Hermanos, en el Señor:
La Iglesia nos propone anualmente en su Liturgia un recorrido por el Misterio íntegro de Cristo, con el propósito de ayudarnos a seguir un proceso de crecimiento, por la contemplación de la obra salvadora de Jesús y la asimilación de su palabra. En este marco litúrgico es donde recibimos sacramentalmente la gracia de Dios como lluvia fina que fertiliza nuestra fe, purifica nuestra caridad y la hace exuberante en buenas obras. El cristiano que, con sencillez, con espíritu de oración y suficiente interés, sigue durante el año la Liturgia de la Iglesia, se siente reconfortado y estimulado en el camino hacia Dios y experimenta en sí mismo el crecimiento de la pequeña semilla del Reino de los cielos.
He querido presentar esta breve introducción, al comenzar hoy un nuevo año litúrgico con el primer domingo de Adviento, del llamado Ciclo C/, en el cual contemplaremos el mismo Misterio de Cristo, sirviéndonos de lecturas bíblicas diferentes a las usadas los anteriores años A y B; y de un nuevo bloque de oraciones, con el fin de que nuestra instrucción cristiana sea completa, y los formularios de plegaria renovados; y así, la frescura de la novedad nos libre de la rutina.
La palabra Adviento indica el tiempo litúrgico en el que hoy entramos, y significa tiempo de preparación y de esperanza. La esperanza forma parte esencial de nuestra vida: esperamos llegar a mayores, acabar los estudios, encontrar un puesto de trabajo, tomar estado de vida. Esperamos la primavera, el tiempo de vacaciones, el tiempo de cosecha; esperamos superar aquella crisis; esperamos…la jubilación. Pero más allá de estas esperanzas -digamos externas y temporales- vivimos una esperanza más fundamental: la de descubrir el sentido pleno de la vida, la de encontrar nuestra identidad profunda, la de perder el miedo al futuro desconocido, la de sabernos plenamente perdonados, la de sentirnos infinitamente amados por Dios. Mantenemos viva, por fin, la esperanza de la vida eterna.

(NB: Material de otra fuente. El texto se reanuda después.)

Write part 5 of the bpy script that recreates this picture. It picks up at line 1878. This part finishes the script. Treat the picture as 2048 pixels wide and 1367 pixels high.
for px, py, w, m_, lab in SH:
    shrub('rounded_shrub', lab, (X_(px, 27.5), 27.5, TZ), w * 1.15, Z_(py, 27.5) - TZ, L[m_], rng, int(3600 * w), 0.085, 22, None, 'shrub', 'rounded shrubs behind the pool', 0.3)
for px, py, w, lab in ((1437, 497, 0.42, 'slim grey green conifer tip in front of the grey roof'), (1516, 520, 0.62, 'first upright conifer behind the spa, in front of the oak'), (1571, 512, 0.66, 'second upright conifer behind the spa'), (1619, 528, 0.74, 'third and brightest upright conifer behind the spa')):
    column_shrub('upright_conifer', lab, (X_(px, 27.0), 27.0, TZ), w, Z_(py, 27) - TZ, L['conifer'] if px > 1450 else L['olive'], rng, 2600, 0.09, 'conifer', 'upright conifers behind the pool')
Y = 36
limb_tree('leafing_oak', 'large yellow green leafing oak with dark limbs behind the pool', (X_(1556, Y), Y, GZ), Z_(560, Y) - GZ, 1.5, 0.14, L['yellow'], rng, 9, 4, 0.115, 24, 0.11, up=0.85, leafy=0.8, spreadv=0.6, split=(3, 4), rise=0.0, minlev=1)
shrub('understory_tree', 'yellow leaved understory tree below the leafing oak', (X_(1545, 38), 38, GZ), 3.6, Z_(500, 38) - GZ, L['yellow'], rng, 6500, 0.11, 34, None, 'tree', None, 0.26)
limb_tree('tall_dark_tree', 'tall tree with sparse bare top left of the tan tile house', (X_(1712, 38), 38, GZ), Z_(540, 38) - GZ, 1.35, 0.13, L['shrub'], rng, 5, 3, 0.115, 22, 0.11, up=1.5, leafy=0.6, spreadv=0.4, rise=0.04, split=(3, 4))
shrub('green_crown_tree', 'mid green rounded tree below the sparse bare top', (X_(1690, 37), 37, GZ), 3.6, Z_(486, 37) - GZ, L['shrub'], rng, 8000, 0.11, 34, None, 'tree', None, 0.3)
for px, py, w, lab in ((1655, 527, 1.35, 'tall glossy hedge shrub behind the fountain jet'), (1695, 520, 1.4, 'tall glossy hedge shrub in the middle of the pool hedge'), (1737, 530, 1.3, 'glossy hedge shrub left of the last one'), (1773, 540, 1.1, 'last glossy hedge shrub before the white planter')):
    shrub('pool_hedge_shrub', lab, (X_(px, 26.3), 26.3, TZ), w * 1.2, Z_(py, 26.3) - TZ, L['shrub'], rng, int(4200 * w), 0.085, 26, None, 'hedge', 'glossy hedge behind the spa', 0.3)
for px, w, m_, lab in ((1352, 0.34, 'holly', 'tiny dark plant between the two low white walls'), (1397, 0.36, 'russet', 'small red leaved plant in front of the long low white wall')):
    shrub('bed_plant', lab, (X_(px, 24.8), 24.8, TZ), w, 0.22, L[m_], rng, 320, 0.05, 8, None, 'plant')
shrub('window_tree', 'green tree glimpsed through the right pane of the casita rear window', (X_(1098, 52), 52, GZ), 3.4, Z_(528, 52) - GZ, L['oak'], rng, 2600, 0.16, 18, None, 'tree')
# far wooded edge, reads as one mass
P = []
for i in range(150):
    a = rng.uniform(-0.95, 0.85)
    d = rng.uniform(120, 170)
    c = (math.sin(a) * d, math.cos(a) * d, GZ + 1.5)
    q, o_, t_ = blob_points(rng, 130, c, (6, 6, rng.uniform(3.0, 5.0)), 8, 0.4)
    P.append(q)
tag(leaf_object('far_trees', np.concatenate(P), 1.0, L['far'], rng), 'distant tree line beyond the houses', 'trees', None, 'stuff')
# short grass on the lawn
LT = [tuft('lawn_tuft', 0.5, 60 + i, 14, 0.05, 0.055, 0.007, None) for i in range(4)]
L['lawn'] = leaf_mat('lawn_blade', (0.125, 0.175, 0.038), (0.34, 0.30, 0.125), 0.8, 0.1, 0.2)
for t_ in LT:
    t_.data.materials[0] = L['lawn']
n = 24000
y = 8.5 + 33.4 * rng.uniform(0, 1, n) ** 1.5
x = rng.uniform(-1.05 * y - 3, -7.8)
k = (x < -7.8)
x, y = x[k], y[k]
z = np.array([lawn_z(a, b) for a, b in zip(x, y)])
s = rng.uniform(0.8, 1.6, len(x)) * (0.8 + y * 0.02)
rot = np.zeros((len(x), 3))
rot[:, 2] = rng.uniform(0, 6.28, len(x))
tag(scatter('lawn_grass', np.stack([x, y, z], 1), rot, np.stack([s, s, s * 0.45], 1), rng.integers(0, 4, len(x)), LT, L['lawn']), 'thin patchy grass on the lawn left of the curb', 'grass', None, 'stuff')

Son todas estas esperanzas las que el Adviento quiere recoger; puesto que, durante este tiempo, recordamos de una manera insistente las promesas de salvación que, desde antiguo, ha hecho Dios a su pueblo. Hoy mismo, hemos escuchado esto: Mirad que llegan días -oráculo del Señor- en que cumpliré la promesa que hice a la casa de Israel y a la casa de Judá. En aquellos días suscitaré a David un vástago legítimo que hará justicia y derecho en la tierra. En aquellos días se salvará Judá, y en Jerusalén vivirán tranquilos.
Dios ha prometido, y después, cumple sus promesas; cosa que es para nosotros un firme motivo de esperanza, pero es también un fuerte estímulo; no sea que se nos diera en vano la gracia de Dios. ¿Cómo podríamos esperar el crecimiento y el fruto si, cuando la simiente es depositada en la tierra, ésta fuera un erial duro como la roca, o lleno de maleza. Por ello, nos conviene vivir atentos y vigilantes, hemos de trabajar nuestra parcela purificando nuestra intenciones y promoviendo deseos sinceros de bienes superiores. Hemos de arrancar el deseo exagerado de valores temporales, sensibles, efímeros.
En el interior de nuestro corazón, en lo más recóndito de nosotros mismos es donde se hace realidad la venida del Señor. El Señor vendrá ciertamente, pero, ¿nos hallará en casa? ¿Podrá establecer contacto afectivo con nosotros? Si vivimos superficialmente en el exterior, si no acostumbramos a estar en casa, en nuestro interior; si no oramos, ni guardamos silencio, ni hacemos lecturas que nos despierten y promocionen, el Señor, cuando venga, tendrá que pasar de largo. He aquí la actualidad perenne del Adviento: El Señor que viene y nosotros que le recibimos cada vez con una intensidad y un amor nuevos.